Solution Explanation: Finding the Intersection of Two Arrays

This problem aims to find the intersection of two integer arrays, nums1 and nums2. The intersection contains only unique elements that are present in both input arrays. The solution can be efficiently achieved using a hash table (or a set in some languages) to track elements from one array and then check for their presence in the other.

Approach: Using a Hash Table (or Set)

1. Create a Hash Table (or Set): We first create a hash table (or set) to store the unique elements from one of the input arrays (let's say nums1). A hash table provides efficient O(1) average-case lookup time. Sets in many languages offer similar functionality.

2. Iterate and Check: We then iterate through the second array (nums2). For each element in nums2, we check if it exists in the hash table created in step 1.
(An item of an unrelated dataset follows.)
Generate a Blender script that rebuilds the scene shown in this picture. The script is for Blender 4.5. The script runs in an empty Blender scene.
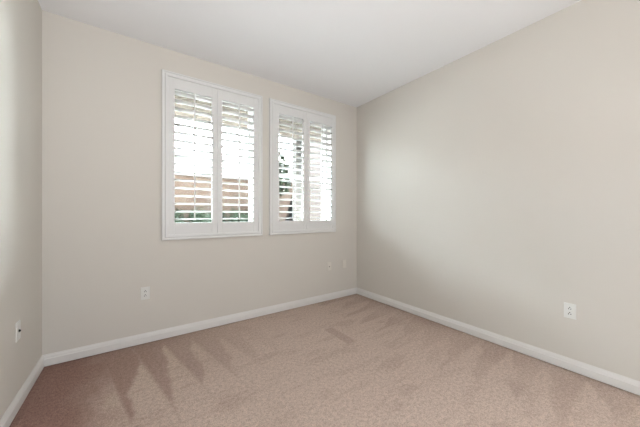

3. Add to Result: If an element from nums2 is found in the hash table, it means it's present in both arrays. We add this element to the result array (ensuring uniqueness by using a set or checking before adding).

4. Return Result: Finally, we return the result array containing the unique intersection elements.

Time and Space Complexity Analysis

• Time Complexity: O(m + n), where 'm' is the length of nums1 and 'n' is the length of nums2. This is because we iterate through each array once. Hash table lookups are on average O(1).

• Space Complexity: O(min(m, n)). In the worst case, the hash table will store all unique elements from the smaller of the two input arrays.

Code Implementation in Various Languages

The following code examples demonstrate the solution using different programming languages. They all follow the same basic approach described above:

Python:

class Solution:
    def intersection(self, nums1: List[int], nums2: List[int]) -> List[int]:
        set1 = set(nums1)  # Create a set from nums1 for efficient lookups
        result = set()      # Use a set to ensure uniqueness in the result
 
        for num in nums2:
            if num in set1:
                result.add(num)
 
        return list(result) # Convert the set back to a list for output

Java:

import java.util.HashSet;
import java.util.Set;
import java.util.ArrayList;
import java.util.List;
 
class Solution {
    public int[] intersection(int[] nums1, int[] nums2) {
        Set<Integer> set1 = new HashSet<>();
        for (int num : nums1) {
            set1.add(num);
        }
 
        Set<Integer> result = new HashSet<>();
        for (int num : nums2) {
            if (set1.contains(num)) {
                result.add(num);
            }
        }
 
        int[] resultArray = new int[result.size()];
        int i = 0;
        for (int num : result) {
            resultArray[i++] = num;
        }
        return resultArray;
    }
}

JavaScript:

/**
 * @param {number[]} nums1
 * @param {number[]} nums2
 * @return {number[]}
 */
var intersection = function(nums1, nums2) {
    const set1 = new Set(nums1);
    const result = new Set();
 
    for (const num of nums2) {
        if (set1.has(num)) {
            result.add(num);
        }
    }
 
    return Array.from(result);
};

C++:

#include <vector>
#include <unordered_set>
 
class Solution {
public:
    std::vector<int> intersection(std::vector<int>& nums1, std::vector<int>& nums2) {
        std::unordered_set<int> set1(nums1.begin(), nums1.end());
        std::unordered_set<int> result;
 
        for (int num : nums2) {
            if (set1.count(num)) {
                result.insert(num);
            }
        }
 
        return std::vector<int>(result.begin(), result.end());
    }
};

These examples highlight the core logic. Adaptations might be needed for other languages, but the fundamental approach remains consistent. The use of sets/hash tables is crucial for achieving the optimal time complexity.